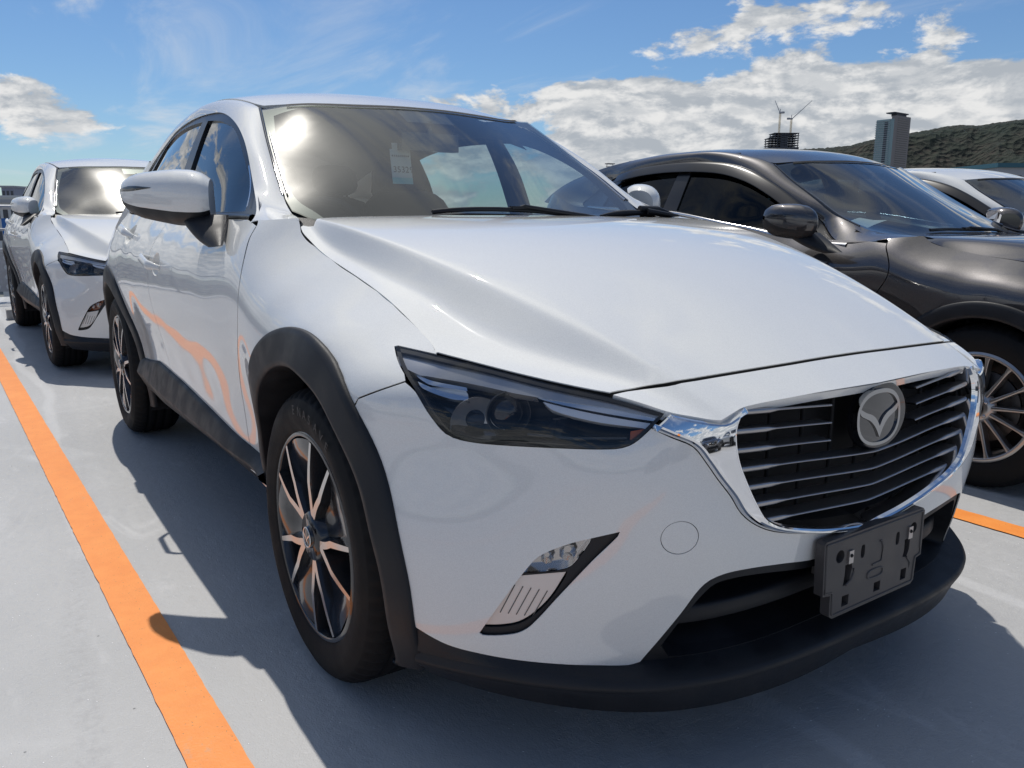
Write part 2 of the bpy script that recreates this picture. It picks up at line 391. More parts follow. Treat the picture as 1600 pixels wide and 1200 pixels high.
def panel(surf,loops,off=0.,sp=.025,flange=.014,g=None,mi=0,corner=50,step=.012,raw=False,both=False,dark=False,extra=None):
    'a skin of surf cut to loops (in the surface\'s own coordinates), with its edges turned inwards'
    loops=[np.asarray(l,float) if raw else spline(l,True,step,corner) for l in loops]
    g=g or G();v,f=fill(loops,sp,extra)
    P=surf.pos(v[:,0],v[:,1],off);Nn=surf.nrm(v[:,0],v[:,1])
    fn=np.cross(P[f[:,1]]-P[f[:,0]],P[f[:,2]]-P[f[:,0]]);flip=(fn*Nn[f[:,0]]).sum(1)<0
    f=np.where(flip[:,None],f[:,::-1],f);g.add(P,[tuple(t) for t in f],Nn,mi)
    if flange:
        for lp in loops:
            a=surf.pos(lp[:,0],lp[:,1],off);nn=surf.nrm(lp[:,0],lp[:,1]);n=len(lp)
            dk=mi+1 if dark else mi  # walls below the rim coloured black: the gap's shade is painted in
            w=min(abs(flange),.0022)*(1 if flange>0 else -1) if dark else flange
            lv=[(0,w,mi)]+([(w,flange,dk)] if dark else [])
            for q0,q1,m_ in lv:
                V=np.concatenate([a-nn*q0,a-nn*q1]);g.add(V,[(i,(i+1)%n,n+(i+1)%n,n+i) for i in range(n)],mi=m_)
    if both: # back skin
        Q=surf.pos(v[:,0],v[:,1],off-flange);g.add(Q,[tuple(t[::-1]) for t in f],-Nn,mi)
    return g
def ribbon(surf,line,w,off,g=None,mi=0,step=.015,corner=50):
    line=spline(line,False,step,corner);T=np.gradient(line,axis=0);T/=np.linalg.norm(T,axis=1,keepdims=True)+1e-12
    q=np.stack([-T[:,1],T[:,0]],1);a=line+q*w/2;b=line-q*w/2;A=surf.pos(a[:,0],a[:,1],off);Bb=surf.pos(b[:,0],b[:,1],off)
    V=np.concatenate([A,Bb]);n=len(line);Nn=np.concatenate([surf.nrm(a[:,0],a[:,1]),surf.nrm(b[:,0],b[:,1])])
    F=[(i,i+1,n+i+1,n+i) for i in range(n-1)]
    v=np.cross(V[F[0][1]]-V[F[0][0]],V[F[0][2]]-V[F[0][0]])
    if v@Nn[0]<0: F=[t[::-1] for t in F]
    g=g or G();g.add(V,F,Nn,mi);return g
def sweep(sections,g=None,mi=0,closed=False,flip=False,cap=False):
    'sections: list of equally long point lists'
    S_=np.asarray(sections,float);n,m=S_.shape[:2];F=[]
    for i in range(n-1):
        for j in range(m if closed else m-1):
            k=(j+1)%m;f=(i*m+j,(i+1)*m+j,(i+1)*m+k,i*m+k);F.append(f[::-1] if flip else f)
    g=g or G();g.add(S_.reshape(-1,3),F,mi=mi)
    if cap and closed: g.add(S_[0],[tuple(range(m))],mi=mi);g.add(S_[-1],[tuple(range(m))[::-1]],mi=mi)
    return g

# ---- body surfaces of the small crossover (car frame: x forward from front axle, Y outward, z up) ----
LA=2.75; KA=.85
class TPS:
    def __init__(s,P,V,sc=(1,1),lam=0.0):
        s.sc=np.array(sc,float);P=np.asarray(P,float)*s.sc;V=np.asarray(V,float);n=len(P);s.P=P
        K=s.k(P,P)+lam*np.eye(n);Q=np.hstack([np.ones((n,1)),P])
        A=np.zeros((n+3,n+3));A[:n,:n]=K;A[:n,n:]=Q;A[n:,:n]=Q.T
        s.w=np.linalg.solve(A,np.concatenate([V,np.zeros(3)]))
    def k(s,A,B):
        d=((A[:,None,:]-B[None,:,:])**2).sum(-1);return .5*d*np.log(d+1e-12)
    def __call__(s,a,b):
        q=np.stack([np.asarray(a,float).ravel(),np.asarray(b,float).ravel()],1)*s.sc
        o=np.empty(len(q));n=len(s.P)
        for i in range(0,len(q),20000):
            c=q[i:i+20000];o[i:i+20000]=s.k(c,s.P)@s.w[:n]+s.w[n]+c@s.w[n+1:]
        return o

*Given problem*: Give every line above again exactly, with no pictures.

*Final answer*:
Write part 2 of the bpy script that recreates this picture. It picks up at line 391. More parts follow. Treat the picture as 1600 pixels wide and 1200 pixels high.
def panel(surf,loops,off=0.,sp=.025,flange=.014,g=None,mi=0,corner=50,step=.012,raw=False,both=False,dark=False,extra=None):
    'a skin of surf cut to loops (in the surface\'s own coordinates), with its edges turned inwards'
    loops=[np.asarray(l,float) if raw else spline(l,True,step,corner) for l in loops]
    g=g or G();v,f=fill(loops,sp,extra)
    P=surf.pos(v[:,0],v[:,1],off);Nn=surf.nrm(v[:,0],v[:,1])
    fn=np.cross(P[f[:,1]]-P[f[:,0]],P[f[:,2]]-P[f[:,0]]);flip=(fn*Nn[f[:,0]]).sum(1)<0
    f=np.where(flip[:,None],f[:,::-1],f);g.add(P,[tuple(t) for t in f],Nn,mi)
    if flange:
        for lp in loops:
            a=surf.pos(lp[:,0],lp[:,1],off);nn=surf.nrm(lp[:,0],lp[:,1]);n=len(lp)
            dk=mi+1 if dark else mi  # walls below the rim coloured black: the gap's shade is painted in
            w=min(abs(flange),.0022)*(1 if flange>0 else -1) if dark else flange
            lv=[(0,w,mi)]+([(w,flange,dk)] if dark else [])
            for q0,q1,m_ in lv:
                V=np.concatenate([a-nn*q0,a-nn*q1]);g.add(V,[(i,(i+1)%n,n+(i+1)%n,n+i) for i in range(n)],mi=m_)
    if both: # back skin
        Q=surf.pos(v[:,0],v[:,1],off-flange);g.add(Q,[tuple(t[::-1]) for t in f],-Nn,mi)
    return g
def ribbon(surf,line,w,off,g=None,mi=0,step=.015,corner=50):
    line=spline(line,False,step,corner);T=np.gradient(line,axis=0);T/=np.linalg.norm(T,axis=1,keepdims=True)+1e-12
    q=np.stack([-T[:,1],T[:,0]],1);a=line+q*w/2;b=line-q*w/2;A=surf.pos(a[:,0],a[:,1],off);Bb=surf.pos(b[:,0],b[:,1],off)
    V=np.concatenate([A,Bb]);n=len(line);Nn=np.concatenate([surf.nrm(a[:,0],a[:,1]),surf.nrm(b[:,0],b[:,1])])
    F=[(i,i+1,n+i+1,n+i) for i in range(n-1)]
    v=np.cross(V[F[0][1]]-V[F[0][0]],V[F[0][2]]-V[F[0][0]])
    if v@Nn[0]<0: F=[t[::-1] for t in F]
    g=g or G();g.add(V,F,Nn,mi);return g
def sweep(sections,g=None,mi=0,closed=False,flip=False,cap=False):
    'sections: list of equally long point lists'
    S_=np.asarray(sections,float);n,m=S_.shape[:2];F=[]
    for i in range(n-1):
        for j in range(m if closed else m-1):
            k=(j+1)%m;f=(i*m+j,(i+1)*m+j,(i+1)*m+k,i*m+k);F.append(f[::-1] if flip else f)
    g=g or G();g.add(S_.reshape(-1,3),F,mi=mi)
    if cap and closed: g.add(S_[0],[tuple(range(m))],mi=mi);g.add(S_[-1],[tuple(range(m))[::-1]],mi=mi)
    return g

# ---- body surfaces of the small crossover (car frame: x forward from front axle, Y outward, z up) ----
LA=2.75; KA=.85
class TPS:
    def __init__(s,P,V,sc=(1,1),lam=0.0):
        s.sc=np.array(sc,float);P=np.asarray(P,float)*s.sc;V=np.asarray(V,float);n=len(P);s.P=P
        K=s.k(P,P)+lam*np.eye(n);Q=np.hstack([np.ones((n,1)),P])
        A=np.zeros((n+3,n+3));A[:n,:n]=K;A[:n,n:]=Q;A[n:,:n]=Q.T
        s.w=np.linalg.solve(A,np.concatenate([V,np.zeros(3)]))
    def k(s,A,B):
        d=((A[:,None,:]-B[None,:,:])**2).sum(-1);return .5*d*np.log(d+1e-12)
    def __call__(s,a,b):
        q=np.stack([np.asarray(a,float).ravel(),np.asarray(b,float).ravel()],1)*s.sc
        o=np.empty(len(q));n=len(s.P)
        for i in range(0,len(q),20000):
            c=q[i:i+20000];o[i:i+20000]=s.k(c,s.P)@s.w[:n]+s.w[n]+c@s.w[n+1:]
        return o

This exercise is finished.